This Engagement’s Over – How Some Publishers Broke Up With their Readers

We’ve all seen it happen: a print publication decides to go digital-only, or, as in the case with Seventeen, move to a “special issue” format. Undoubtedly they save money not publishing in print … but what are they losing in the process?

Matthew Kassel in Mediaite looks at research that aims to define exactly brands lose when they give up their print editions.

“In the past few years, a number of media outlets have given up their print publications in favor of going exclusively online, including ESPN The Magazine, The New York Observer, Glamour and Seventeen,” Kassel writes.

“Despite these changes, there has been scant meaningful research on what such publications are losing — aside from paper — when they go online-only,” Kassel continues. “But a new study may provide an answer. Published in Journalism Practice, the study suggests that publications that have ended their print editions could be sacrificing a valuable measure of engagement with their readers: time.”

The study used data from Comscore and the UK’s Publishers Audience Measurement Company to look at NME, a British music magazine that had a circulation of 300K when it shut down its print product last year. The results were eye-opening. The data showed the amount of time readers spent interacting with the NME brand dropped by a whopping 72%.

“That amounts to a loss of 307 million minutes of engagement compared with the last year that NME was in print, when readers spent 424 million minutes with the publication, according to the study,” Kassel notes.

At the same time, data shows NME’s weekly and monthly online readership grew … but those online readers spend only three minutes on average with the publication online, compared to the 30 minutes or more readers used to spend with the print version.

“While a post-print existence may be less costly, it is, at least initially, more constrained,” the researchers write, “with much of the attention that was formerly enjoyed simply stripped away.”

Another study found similar impacts, with readers spending substantially less time with British newspaper The Independent when they stopped printing, even though the content was available online.

What concerns study author Neil Thurman goes beyond simply the time factor.

“While a post-print existence may be less costly, it is, at least initially, more constrained,” Thurman wrote, “with much of the attention that was formerly enjoyed simply stripped away.”
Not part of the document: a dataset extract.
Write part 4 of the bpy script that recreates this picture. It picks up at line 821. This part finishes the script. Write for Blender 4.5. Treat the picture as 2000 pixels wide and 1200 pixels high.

“What such readership numbers don’t show,” he continues, “is how print engages readers, engendering regular and deep reading. The danger is that, when publications quit print we’ll see large reductions in the time spent consuming quality news, which could have profound consequences for society.”

Quality attention, the data shows, is the one thing social metrics can’t get you.  Creating content for the “like” or the “share” could be backfiring. Consumers are getting really good at ignoringblocking, even reporting digital content. And even when they are engaged, it’s not the kind of deep, focused attention that brands need to grow, and consumers need to gain a deeper understanding of the issues.